Her clear-eyed memoir, after a brief description of early childhood and family circumstances, moves on to her time as a forced labourer in the Spandau factory of the Siemens company.
Establishing a theme that runs throughout this extraordinary account, wonderfully translated by Anthea Bell, Simon recalls not only her own will to survive but the collective spirit of solidarity and resistance of those facing humiliation, exposure and death.
Paid a lowly piece-rate, the women contrived to ensure that the jobs were fairly shared out so that all received the basic, albeit miserly, wage.
A significant number of the male non-Jewish tool setters were also sympathetic and helped the female labourers in their small but precise acts of sabotage, as well as protecting them from the sadistic attentions of committed nazis.
Many of them were secret communists and socialists, whose detestation of the regime impelled them to extraordinary acts of solidarity.
It was this group who provided many of the refuges for Marie when she went on the run, as the nazi authorities aimed to make Berlin “Judenrein” — cleansed of Jews.
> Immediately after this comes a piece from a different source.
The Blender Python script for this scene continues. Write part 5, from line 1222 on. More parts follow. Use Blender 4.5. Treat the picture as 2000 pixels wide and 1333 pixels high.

Yet there were other Berliners whose motives were less heroic. Simon provides a nerve-shredding account of betrayals, near-discoveries and a young woman’s absolute determination to survive, even if it meant swapping sexual favours for temporary security.
As startling and as moving as her testimony is the afterword crafted by her son, Herman. In a few pages he recounts how his mother’s indomitable honesty extended into every aspect of her “liberated” life after 1945.
In recording her memoirs, she refused to employ anything other than her own subjective experiences, eschewing any narrow academic objectivity with the words “the frog ought not to act as if it could fly and see things from an eagle’s point of view.”
Remaining in Berlin, she could see at first hand the almost deliberately ineffectual denazification process in what became the Western client part of the city. “What luck that I’m living in the Russian zone!” she exclaims.
Gone to Ground is a more frightening and uplifting account than books such as Thomas Keneally’s Schindler’s Ark, not least because it is uncompromisingly placed within the desperate and fearful perspective of the hunted themselves.